Give the data a second time, exactly and in full.

-=-=-=-=-

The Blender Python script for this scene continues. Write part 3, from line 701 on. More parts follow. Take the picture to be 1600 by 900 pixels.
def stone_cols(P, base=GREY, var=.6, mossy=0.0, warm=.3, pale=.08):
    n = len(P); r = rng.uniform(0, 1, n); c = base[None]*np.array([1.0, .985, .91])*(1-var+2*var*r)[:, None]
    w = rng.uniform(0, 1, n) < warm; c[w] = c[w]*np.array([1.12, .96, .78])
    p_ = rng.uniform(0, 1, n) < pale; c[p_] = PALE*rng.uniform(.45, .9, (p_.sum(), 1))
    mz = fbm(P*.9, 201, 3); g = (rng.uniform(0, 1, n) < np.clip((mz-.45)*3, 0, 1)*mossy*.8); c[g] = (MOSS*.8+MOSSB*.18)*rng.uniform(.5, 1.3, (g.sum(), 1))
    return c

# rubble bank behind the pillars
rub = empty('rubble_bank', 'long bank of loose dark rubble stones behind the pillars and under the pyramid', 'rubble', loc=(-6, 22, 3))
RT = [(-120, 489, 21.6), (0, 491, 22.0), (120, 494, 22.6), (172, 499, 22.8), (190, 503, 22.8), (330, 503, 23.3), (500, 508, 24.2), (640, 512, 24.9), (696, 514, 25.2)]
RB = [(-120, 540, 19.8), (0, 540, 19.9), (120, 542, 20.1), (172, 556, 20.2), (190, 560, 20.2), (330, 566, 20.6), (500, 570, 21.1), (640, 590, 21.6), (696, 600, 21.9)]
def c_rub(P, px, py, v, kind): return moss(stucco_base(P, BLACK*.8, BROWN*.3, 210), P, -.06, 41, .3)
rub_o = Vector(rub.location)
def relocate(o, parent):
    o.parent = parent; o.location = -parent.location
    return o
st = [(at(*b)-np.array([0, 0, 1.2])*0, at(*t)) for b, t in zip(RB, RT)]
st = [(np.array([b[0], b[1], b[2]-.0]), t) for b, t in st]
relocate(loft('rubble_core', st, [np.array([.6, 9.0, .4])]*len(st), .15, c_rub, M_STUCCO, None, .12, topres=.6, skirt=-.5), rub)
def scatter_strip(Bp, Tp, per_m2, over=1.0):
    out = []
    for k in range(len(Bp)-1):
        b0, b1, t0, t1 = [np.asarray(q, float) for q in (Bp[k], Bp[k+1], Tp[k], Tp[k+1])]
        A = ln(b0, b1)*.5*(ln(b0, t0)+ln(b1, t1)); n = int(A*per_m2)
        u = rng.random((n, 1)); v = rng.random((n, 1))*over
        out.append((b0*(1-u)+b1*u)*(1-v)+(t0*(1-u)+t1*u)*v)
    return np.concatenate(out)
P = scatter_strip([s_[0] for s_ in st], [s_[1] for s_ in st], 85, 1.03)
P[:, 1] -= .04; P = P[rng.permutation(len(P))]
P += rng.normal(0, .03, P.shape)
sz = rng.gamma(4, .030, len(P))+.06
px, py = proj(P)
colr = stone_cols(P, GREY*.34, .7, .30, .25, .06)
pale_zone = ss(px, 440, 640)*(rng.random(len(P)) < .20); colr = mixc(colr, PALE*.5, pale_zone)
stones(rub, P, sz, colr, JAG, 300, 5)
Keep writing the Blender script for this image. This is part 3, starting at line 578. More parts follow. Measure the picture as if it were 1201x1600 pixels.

-=-=-=-=-

_WRITTEN SOLUTION_
The Blender Python script for this scene continues. Write part 3, from line 701 on. More parts follow. Take the picture to be 1600 by 900 pixels.
def stone_cols(P, base=GREY, var=.6, mossy=0.0, warm=.3, pale=.08):
    n = len(P); r = rng.uniform(0, 1, n); c = base[None]*np.array([1.0, .985, .91])*(1-var+2*var*r)[:, None]
    w = rng.uniform(0, 1, n) < warm; c[w] = c[w]*np.array([1.12, .96, .78])
    p_ = rng.uniform(0, 1, n) < pale; c[p_] = PALE*rng.uniform(.45, .9, (p_.sum(), 1))
    mz = fbm(P*.9, 201, 3); g = (rng.uniform(0, 1, n) < np.clip((mz-.45)*3, 0, 1)*mossy*.8); c[g] = (MOSS*.8+MOSSB*.18)*rng.uniform(.5, 1.3, (g.sum(), 1))
    return c

# rubble bank behind the pillars
rub = empty('rubble_bank', 'long bank of loose dark rubble stones behind the pillars and under the pyramid', 'rubble', loc=(-6, 22, 3))
RT = [(-120, 489, 21.6), (0, 491, 22.0), (120, 494, 22.6), (172, 499, 22.8), (190, 503, 22.8), (330, 503, 23.3), (500, 508, 24.2), (640, 512, 24.9), (696, 514, 25.2)]
RB = [(-120, 540, 19.8), (0, 540, 19.9), (120, 542, 20.1), (172, 556, 20.2), (190, 560, 20.2), (330, 566, 20.6), (500, 570, 21.1), (640, 590, 21.6), (696, 600, 21.9)]
def c_rub(P, px, py, v, kind): return moss(stucco_base(P, BLACK*.8, BROWN*.3, 210), P, -.06, 41, .3)
rub_o = Vector(rub.location)
def relocate(o, parent):
    o.parent = parent; o.location = -parent.location
    return o
st = [(at(*b)-np.array([0, 0, 1.2])*0, at(*t)) for b, t in zip(RB, RT)]
st = [(np.array([b[0], b[1], b[2]-.0]), t) for b, t in st]
relocate(loft('rubble_core', st, [np.array([.6, 9.0, .4])]*len(st), .15, c_rub, M_STUCCO, None, .12, topres=.6, skirt=-.5), rub)
def scatter_strip(Bp, Tp, per_m2, over=1.0):
    out = []
    for k in range(len(Bp)-1):
        b0, b1, t0, t1 = [np.asarray(q, float) for q in (Bp[k], Bp[k+1], Tp[k], Tp[k+1])]
        A = ln(b0, b1)*.5*(ln(b0, t0)+ln(b1, t1)); n = int(A*per_m2)
        u = rng.random((n, 1)); v = rng.random((n, 1))*over
        out.append((b0*(1-u)+b1*u)*(1-v)+(t0*(1-u)+t1*u)*v)
    return np.concatenate(out)
P = scatter_strip([s_[0] for s_ in st], [s_[1] for s_ in st], 85, 1.03)
P[:, 1] -= .04; P = P[rng.permutation(len(P))]
P += rng.normal(0, .03, P.shape)
sz = rng.gamma(4, .030, len(P))+.06
px, py = proj(P)
colr = stone_cols(P, GREY*.34, .7, .30, .25, .06)
pale_zone = ss(px, 440, 640)*(rng.random(len(P)) < .20); colr = mixc(colr, PALE*.5, pale_zone)
stones(rub, P, sz, colr, JAG, 300, 5)
Keep writing the Blender script for this image. This is part 3, starting at line 578. More parts follow. Measure the picture as if it were 1201x1600 pixels.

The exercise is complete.